**Do this**
Review the material line by line. Identify and copy every line that contains the string "scene".

**Data segment**

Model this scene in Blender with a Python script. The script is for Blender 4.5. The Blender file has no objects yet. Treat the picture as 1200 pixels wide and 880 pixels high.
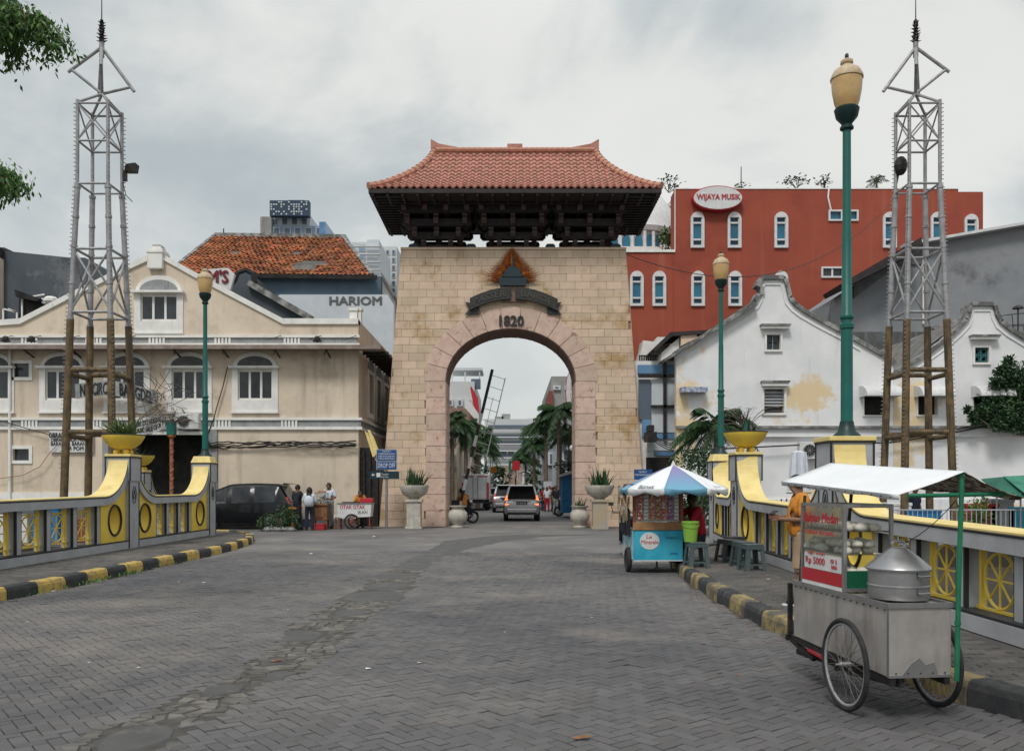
import bpy, bmesh, math, random
from mathutils import Vector, Matrix, noise
from mathutils.geometry import tessellate_polygon
random.seed(7)
R = math.radians
PI = math.pi
scene = bpy.context.scene
COL = scene.collection
# ---------------------------------------------------------------- camera
EYE = 1.65
cam_d = bpy.data.cameras.new("camera")
cam = bpy.data.objects.new("camera", cam_d)
COL.objects.link(cam)
cam.location = (0, 0, EYE)
cam.rotation_euler = (R(90), 0, 0)
cam_d.sensor_width = 36
cam_d.lens = 30.0
cam_d.shift_y = 130 / 1200
cam_d.clip_start = 0.05
cam_d.clip_end = 3000
scene.camera = cam
scene.view_settings.view_transform = 'Standard'
scene.view_settings.look = 'None'
scene.view_settings.exposure = 0.31
scene.view_settings.gamma = 1.0
# ---------------------------------------------------------------- sky and light
SUN_EL, SUN_AZ = R(52), R(200)          # soft light from behind the camera
world = bpy.data.worlds.new("World")
scene.world = world
world.use_nodes = True
wn, wl = world.node_tree.nodes, world.node_tree.links
wn.clear()
w_out = wn.new('ShaderNodeOutputWorld')
w_bg = wn.new('ShaderNodeBackground')
w_sky = wn.new('ShaderNodeTexSky')
w_sky.sky_type = 'NISHITA'
w_sky.sun_disc = False
w_sky.sun_elevation = SUN_EL
w_sky.sun_rotation = SUN_AZ
w_sky.air_density = 1.0
w_tc = wn.new('ShaderNodeTexCoord')
w_map = wn.new('ShaderNodeMapping')
w_map.inputs['Scale'].default_value = (1.0, 1.0, 1.5)
w_map.inputs['Location'].default_value = (0.0, 0.6, 0.3)
wl.new(w_tc.outputs['Generated'], w_map.inputs['Vector'])
w_n1 = wn.new('ShaderNodeTexNoise')
w_n1.inputs['Scale'].default_value = 2.9
w_n1.inputs['Detail'].default_value = 7
w_n1.inputs['Roughness'].default_value = 0.55
w_n1.inputs['Distortion'].default_value = 0.3
wl.new(w_map.outputs[0], w_n1.inputs['Vector'])
w_r = wn.new('ShaderNodeValToRGB')
w_r.color_ramp.interpolation = 'B_SPLINE'
e = w_r.color_ramp.elements
e[0].position = 0.38; e[0].color = (.41, .455, .475, 1)
e[1].position = 0.62; e[1].color = (.76, .76, .725, 1)
m_ = e.new(0.50); m_.color = (.54, .575, .575, 1)
wl.new(w_n1.outputs['Fac'], w_r.inputs['Fac'])
w_sep = wn.new('ShaderNodeSeparateXYZ')
wl.new(w_tc.outputs['Generated'], w_sep.inputs[0])
w_hr = wn.new('ShaderNodeMapRange')       # the cloud sheet pales towards the horizon
w_hr.inputs['From Min'].default_value = 0.0
w_hr.inputs['From Max'].default_value = 0.30
w_hr.inputs['To Min'].default_value = 0.7
w_hr.inputs['To Max'].default_value = 0.0
wl.new(w_sep.outputs['Z'], w_hr.inputs['Value'])
w_mx = wn.new('ShaderNodeMixRGB')
w_mx.inputs['Color2'].default_value = (.655, .67, .645, 1)
wl.new(w_hr.outputs[0], w_mx.inputs['Fac'])
wl.new(w_r.outputs[0], w_mx.inputs['Color1'])
w_zr = wn.new('ShaderNodeMapRange')       # an overcast sky is brighter overhead
w_zr.inputs['From Min'].default_value = 0.45
w_zr.inputs['From Max'].default_value = 1.0
w_zr.inputs['To Min'].default_value = 1.0
w_zr.inputs['To Max'].default_value = 1.6
wl.new(w_sep.outputs['Z'], w_zr.inputs['Value'])
w_mul = wn.new('ShaderNodeMixRGB'); w_mul.blend_type = 'MULTIPLY'
w_mul.inputs['Fac'].default_value = 1.0
wl.new(w_mx.outputs[0], w_mul.inputs['Color1'])
w_k = wn.new('ShaderNodeVectorMath'); w_k.operation = 'SCALE'
wl.new(w_mul.outputs[0], w_k.inputs[0])
w_z10 = wn.new('ShaderNodeMath'); w_z10.operation = 'MULTIPLY'; w_z10.inputs[1].default_value = 9.6
wl.new(w_zr.outputs[0], w_z10.inputs[0]); wl.new(w_z10.outputs[0], w_k.inputs['Scale'])
w_mul.inputs['Color2'].default_value = (1, 1, 1, 1)
w_cov = wn.new('ShaderNodeMixRGB')        # clouds over the clear-sky model
w_cov.inputs['Fac'].default_value = 0.93
wl.new(w_sky.outputs[0], w_cov.inputs['Color1'])
wl.new(w_k.outputs[0], w_cov.inputs['Color2'])
wl.new(w_cov.outputs[0], w_bg.inputs['Color'])
w_bg.inputs['Strength'].default_value = 0.094
wl.new(w_bg.outputs[0], w_out.inputs['Surface'])
sun_d = bpy.data.lights.new("sun", 'SUN')
sun_d.energy = 1.5
sun_d.angle = R(14)
sun_d.color = (1.0, 0.965, 0.92)
sun = bpy.data.objects.new("sun", sun_d)
COL.objects.link(sun)
_d = Vector((math.sin(SUN_AZ) * math.cos(SUN_EL), math.cos(SUN_AZ) * math.cos(SUN_EL), math.sin(SUN_EL)))
sun.rotation_euler = _d.to_track_quat('Z', 'Y').to_euler()
sun.location = (0, -5, 30)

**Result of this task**
Model this scene in Blender with a Python script. The script is for Blender 4.5. The Blender file has no objects yet. Treat the picture as 1200 pixels wide and 880 pixels high.
scene = bpy.context.scene
COL = scene.collection
scene.camera = cam
scene.view_settings.view_transform = 'Standard'
scene.view_settings.look = 'None'
scene.view_settings.exposure = 0.31
scene.view_settings.gamma = 1.0
scene.world = world